● **Dataset extract**:
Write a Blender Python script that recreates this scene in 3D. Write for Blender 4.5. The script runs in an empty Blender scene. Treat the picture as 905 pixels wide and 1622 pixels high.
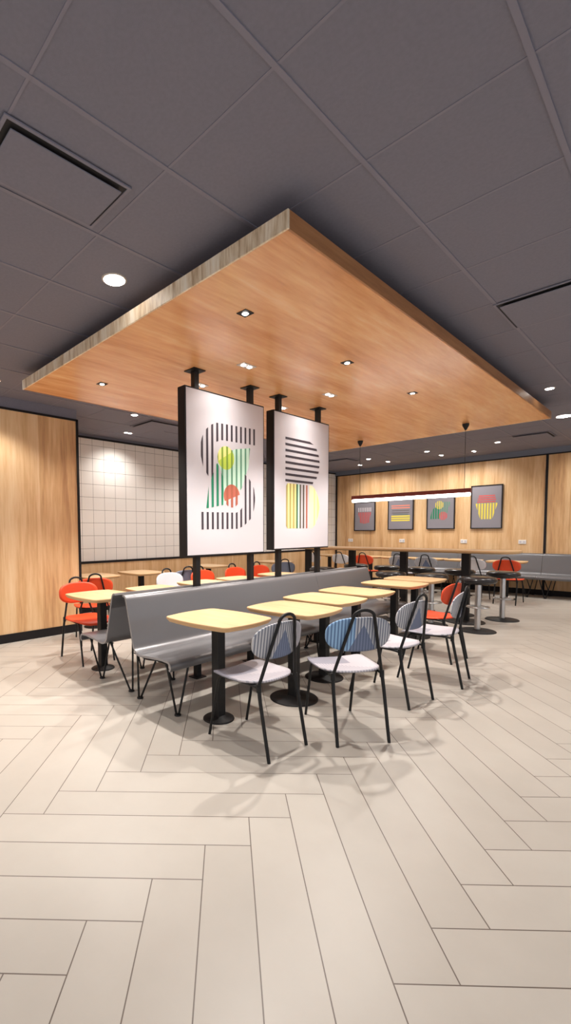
import bpy, math, random
from mathutils import Vector, Matrix
random.seed(7)
scn = bpy.context.scene
C = scn.collection
R = math.radians

# ------------------------------------------------------------------ mesh builder
class MB:
    def __init__(s): s.v = []; s.f = []; s.m = []; s.sm = []
    def add(s, vs, fs, m=0, smooth=False):
        o = len(s.v); s.v += [tuple(v) for v in vs]
        for f in fs: s.f.append([i + o for i in f]); s.m.append(m); s.sm.append(smooth)
    def box(s, x0, x1, y0, y1, z0, z1, m=0):
        s.add([(x0,y0,z0),(x1,y0,z0),(x1,y1,z0),(x0,y1,z0),(x0,y0,z1),(x1,y0,z1),(x1,y1,z1),(x0,y1,z1)],
              [(0,3,2,1),(4,5,6,7),(0,1,5,4),(1,2,6,5),(2,3,7,6),(3,0,4,7)], m)
    def lathe(s, prof, cx=0, cy=0, n=32, m=0, smooth=True):
        vs = []; fs = []
        for r, z in prof:
            for k in range(n):
                a = 2*math.pi*k/n; vs.append((cx + r*math.cos(a), cy + r*math.sin(a), z))
        for i in range(len(prof)-1):
            for k in range(n):
                k2 = (k+1) % n
                fs.append((i*n+k, i*n+k2, (i+1)*n+k2, (i+1)*n+k))
        s.add(vs, fs, m, smooth)
        if prof[0][0] > 1e-6: s.add(vs[:n], [list(range(n))[::-1]], m)
        if prof[-1][0] > 1e-6: s.add(vs[-n:], [list(range(n))], m)
    def tube(s, pts, r, n=10, m=0, closed=False, r2=None):
        pts = [Vector(p) for p in pts]; N = len(pts); vs = []; fs = []
        up = None
        for i, p in enumerate(pts):
            if closed: t = (pts[(i+1) % N] - pts[i-1])
            else: t = pts[min(i+1, N-1)] - pts[max(i-1, 0)]
            t.normalize()
            if up is None:
                up = Vector((0,0,1)) if abs(t.z) < .9 else Vector((1,0,0))
            a = t.cross(up).normalized(); b = a.cross(t).normalized(); up = b
            rr = r if r2 is None else r + (r2-r)*i/(N-1)
            for k in range(n):
                th = 2*math.pi*k/n
                vs.append(p + a*math.cos(th)*rr + b*math.sin(th)*rr)
        for i in range(N if closed else N-1):
            j = (i+1) % N
            for k in range(n):
                k2 = (k+1) % n
                fs.append((i*n+k, i*n+k2, j*n+k2, j*n+k))
        s.add(vs, fs, m, True)
        if not closed:
            s.add(vs[:n], [list(range(n))[::-1]], m); s.add(vs[-n:], [list(range(n))], m)
    def sheet(s, fn, nu, nv, m=0):           # fn(u,v) -> point, u,v in 0..1
        vs = [fn(i/nu, j/nv) for i in range(nu+1) for j in range(nv+1)]
        fs = [(i*(nv+1)+j, (i+1)*(nv+1)+j, (i+1)*(nv+1)+j+1, i*(nv+1)+j+1) for i in range(nu) for j in range(nv)]
        s.add(vs, fs, m, True)
    def build(s, name, mats, parent=None, bevel=0, solid=0, offset=-1):
        me = bpy.data.meshes.new(name); me.from_pydata(s.v, [], s.f)
        if not isinstance(mats, (list, tuple)): mats = [mats]
        for m in mats: me.materials.append(m)
        for p, mi, sm in zip(me.polygons, s.m, s.sm): p.material_index = mi; p.use_smooth = sm
        me.update()
        o = bpy.data.objects.new(name, me); C.objects.link(o); o.parent = parent
        if solid:
            md = o.modifiers.new('solid', 'SOLIDIFY'); md.thickness = solid; md.offset = offset
        if bevel:
            md = o.modifiers.new('bevel', 'BEVEL'); md.width = bevel; md.segments = 2
            md.limit_method = 'ANGLE'; md.angle_limit = R(40)
        return o

def tag(o, label=None, cat=None, group=None, kind=None):
    if label: o['label'] = label
    if cat: o['category'] = cat
    if group: o['group'] = group
    if kind: o['kind'] = kind
    return o
def empty(name, loc=(0,0,0), rz=0):
    o = bpy.data.objects.new(name, None); C.objects.link(o)
    o.location = loc; o.rotation_euler = (0,0,rz); o.empty_display_size = .1
    return o
def copy_tree(o, parent=None):
    c = o.copy(); C.objects.link(c); c.parent = parent
    for ch in [x for x in list(o.children)]: copy_tree(ch, c)
    return c
def struct(o): o['kind'] = 'structure'; return o

# ------------------------------------------------------------------ materials
class NT:
    def __init__(s, name):
        s.mat = bpy.data.materials.new(name); s.mat.use_nodes = True
        s.t = s.mat.node_tree; s.b = s.t.nodes['Principled BSDF']
        s.out = s.t.nodes['Material Output']
    def n(s, typ, **kw):
        nd = s.t.nodes.new(typ)
        for k, v in kw.items(): setattr(nd, k, v)
        return nd
    def link(s, a, b): s.t.links.new(a, b)
    def m(s, op, a, b=None, c=None):
        nd = s.n('ShaderNodeMath', operation=op)
        for i, x in enumerate((a, b, c)):
            if x is None: continue
            if isinstance(x, (int, float)): nd.inputs[i].default_value = x
            else: s.link(x, nd.inputs[i])
        return nd.outputs[0]
    def mix(s, f, a, b):
        nd = s.n('ShaderNodeMix', data_type='RGBA')
        for sock, x in ((nd.inputs[0], f), (nd.inputs[6], a), (nd.inputs[7], b)):
            if isinstance(x, (int, float)): sock.default_value = x
            elif isinstance(x, tuple): sock.default_value = (*x, 1) if len(x) == 3 else x
            else: s.link(x, sock)
        return nd.outputs[2]
    def obj(s):
        tc = s.n('ShaderNodeTexCoord'); return tc.outputs['Object']
    def sep(s, v):
        nd = s.n('ShaderNodeSeparateXYZ'); s.link(v, nd.inputs[0]); return nd.outputs
    def comb(s, x, y, z):
        nd = s.n('ShaderNodeCombineXYZ')
        for i, q in enumerate((x, y, z)):
            if isinstance(q, (int, float)): nd.inputs[i].default_value = q
            else: s.link(q, nd.inputs[i])
        return nd.outputs[0]
    def noise(s, v, scale, detail=4, rough=.5):
        nd = s.n('ShaderNodeTexNoise'); s.link(v, nd.inputs['Vector'])
        nd.inputs['Scale'].default_value = scale; nd.inputs['Detail'].default_value = detail
        nd.inputs['Roughness'].default_value = rough
        return nd.outputs[0]
    def ramp(s, f, stops):
        nd = s.n('ShaderNodeValToRGB'); s.link(f, nd.inputs[0]); e = nd.color_ramp.elements
        while len(e) < len(stops): e.new(.5)
        for el, (p, c) in zip(e, stops): el.position = p; el.color = (*c, 1)
        return nd.outputs[0]
    def bump(s, h, strength=.2, dist=.002):
        nd = s.n('ShaderNodeBump'); nd.inputs['Strength'].default_value = strength
        nd.inputs['Distance'].default_value = dist; s.link(h, nd.inputs['Height'])
        s.link(nd.outputs[0], s.b.inputs['Normal'])
    def col(s, c):
        if isinstance(c, tuple): s.b.inputs['Base Color'].default_value = (*c, 1)
        else: s.link(c, s.b.inputs['Base Color'])
    def set(s, **kw):
        for k, v in kw.items(): s.b.inputs[k.replace('_', ' ')].default_value = v
        return s
def lin(r, g, b):
    f = lambda c: (c/255/12.92) if c/255 <= .04045 else ((c/255+.055)/1.055)**2.4
    return (f(r), f(g), f(b))
def plain(name, c, rough=.5, metal=0, spec=.5):
    t = NT(name); t.col(c); t.set(Roughness=rough, Metallic=metal); t.b.inputs['Specular IOR Level'].default_value = spec
    v = t.obj(); t.bump(t.noise(v, 180, 2), .04, .001)
    return t.mat
def emis(name, c, st):
    t = NT(name); t.col((.8,.8,.8)); t.b.inputs['Emission Color'].default_value = (*c,1); t.b.inputs['Emission Strength'].default_value = st
    return t.mat
def wood(name, axis, stops, rough=.45, stretch=14, scale=1.6, plank=None, spec=.5, fine=.35):
    """laminate: streaks run along `axis`"""
    t = NT(name); x, y, z = t.sep(t.obj())
    k = 1.0/stretch
    cs = [x, y, z]; sc = [t.m('MULTIPLY', q, k if i == axis else 1.0) for i, q in enumerate(cs)]
    if plank:
        pax, pw = plank
        pid = t.m('FLOOR', t.m('DIVIDE', cs[pax], pw))
        sc[axis] = t.m('ADD', sc[axis], t.m('MULTIPLY', pid, 3.71))
    v = t.comb(*sc)
    n1 = t.noise(v, scale*5, 5, .6); n2 = t.noise(v, scale*28, 3, .6)
    f = t.m('ADD', t.m('MULTIPLY', n1, 1-fine), t.m('MULTIPLY', n2, fine))
    if plank:
        wn = t.n('ShaderNodeTexWhiteNoise', noise_dimensions='1D'); t.link(pid, wn.inputs['W'])
        f = t.m('ADD', f, t.m('MULTIPLY', t.m('SUBTRACT', wn.outputs[0], .5), .10))
    t.col(t.ramp(f, stops)); t.set(Roughness=rough); t.b.inputs['Specular IOR Level'].default_value = spec
    t.bump(n2, .05, .001)
    return t.mat

W1 = [(.28, lin(180,132,90)), (.44, lin(212,168,120)), (.56, lin(226,188,142)), (.72, lin(236,206,166))]
WC = [(.28, lin(182,118,68)), (.43, lin(216,153,97)), (.56, lin(233,177,122)), (.70, lin(245,206,158))]
WT = [(.25, lin(192,150,106)), (.5, lin(214,178,132)), (.75, lin(228,198,156))]
m_wall = wood('vertical_oak_laminate', 2, W1, .42, 14, 1.3, plank=(1, .61))
m_wallx = wood('vertical_oak_laminate_back', 2, W1, .42, 14, 1.3, plank=(0, .61))
m_canopy = wood('honey_oak_laminate', 1, WC, .27, 9, .9, spec=.85)
WF = [(.34, lin(164,132,100)), (.46, lin(214,190,158)), (.56, lin(236,220,196)), (.68, lin(244,234,218))]  # oak paled so the colour carries the light on the front fascia
m_fascia = wood('fascia_oak_upright_lit', 2, WF, .45, 9, 2.8)
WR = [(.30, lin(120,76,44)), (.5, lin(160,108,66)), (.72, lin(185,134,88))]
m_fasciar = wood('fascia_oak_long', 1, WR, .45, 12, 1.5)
m_top = wood('table_oak_laminate', 0, WT, .38, 8, 1.6)
m_edge = plain('table_edge', lin(206,166,118), .5)
m_black = plain('black_powder_coat', (.007,.0065,.007), .5, 0, .35)
m_blackm = plain('black_matt_trim', (.009,.007,.008), .65, 0, .3)
m_disc = plain('black_cast_base', (.011,.009,.009), .55, 0, .3)
m_leather = plain('black_vinyl', (.016,.013,.014), .28)
m_chrome = plain('brushed_steel', (.55,.54,.54), .28, 1.0)
m_bench = plain('grey_bent_plywood', (.165,.160,.166), .30, .25)
m_benchedge = plain('grey_ply_edge', (.30,.28,.275), .5)
m_white = plain('white_plate', lin(236,232,226), .4)
m_orange = plain('orange_shell', lin(226,74,32), .45)
m_panel = plain('white_panel_face', lin(203,198,203), .55)
m_grey = plain('poster_grey', lin(136,132,140), .6)
m_lampred = plain('dark_red_channel', lin(120,48,44), .45)
m_soffit = plain('soffit_grey_paint', lin(112,118,132), .5)
m_lamp = emis('tube_glow', (1,.93,.88), 14)
m_spot = emis('downlight_glow', (1,.94,.86), 25)
m_ring = plain('downlight_rim', lin(190,180,172), .4)
m_dark = plain('vent_shadow_gap', (.02,.018,.02), .7)

# seat / back shells with printed stripes
def stripe_shell(name, base, stripe, left, tri):
    t = NT(name); x, y, z = t.sep(t.obj())
    fr = t.m('FRACT', t.m('MULTIPLY', x, 48.0))
    st = t.m('GREATER_THAN', fr, .55)
    # left third toned blue, dark triangle in the middle (printed pattern)
    isl = t.m('LESS_THAN', x, -.04) if left else t.m('LESS_THAN', x, -9.0)
    c1 = t.mix(isl, base, left if left else base)
    c2 = t.mix(isl, stripe, lin(92,124,168))
    c = t.mix(st, c1, c2)
    if tri:
        h = t.m('SUBTRACT', .83, z)
        inside = t.m('LESS_THAN', t.m('ABSOLUTE', t.m('SUBTRACT', x, .015)), t.m('MULTIPLY', t.m('SUBTRACT', h, .06), .55))
        c = t.mix(inside, c, t.mix(st, lin(110,122,150), lin(88,100,128)))
    t.col(c); t.set(Roughness=.45)
    return t.mat
m_backb = stripe_shell('striped_blue_shell', lin(190,192,198), lin(106,112,132), lin(156,194,228), True)
m_backg = stripe_shell('striped_grey_shell', lin(198,197,200), lin(116,120,134), None, True)
def seat_shell(name, a, b, c_):
    t = NT(name); x, y, z = t.sep(t.obj())
    st = t.m('GREATER_THAN', t.m('FRACT', t.m('MULTIPLY', x, 48.0)), .6)
    diag = t.m('LESS_THAN', t.m('ADD', t.m('MULTIPLY', x, .8), y), -.02)
    wedge = t.m('MULTIPLY', t.m('GREATER_THAN', y, .03), t.m('LESS_THAN', x, .06))
    col = t.mix(t.m('MULTIPLY', st, diag), a, b)
    col = t.mix(wedge, col, c_)
    t.col(col); t.set(Roughness=.4)
    return t.mat
m_seatg = seat_shell('printed_grey_seat', lin(196,190,196), lin(160,156,166), lin(150,148,160))
m_shellw = plain('pale_white_shell', lin(214,212,216), .42)
m_shellg = plain('dark_grey_shell', lin(112,118,134), .42)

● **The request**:
Please repeat exactly the data above from its first line to the line that contains "R = math.radians", inclusive, and leave every picture out.

● **Exercise answer**:
Write a Blender Python script that recreates this scene in 3D. Write for Blender 4.5. The script runs in an empty Blender scene. Treat the picture as 905 pixels wide and 1622 pixels high.
import bpy, math, random
from mathutils import Vector, Matrix
random.seed(7)
scn = bpy.context.scene
C = scn.collection
R = math.radians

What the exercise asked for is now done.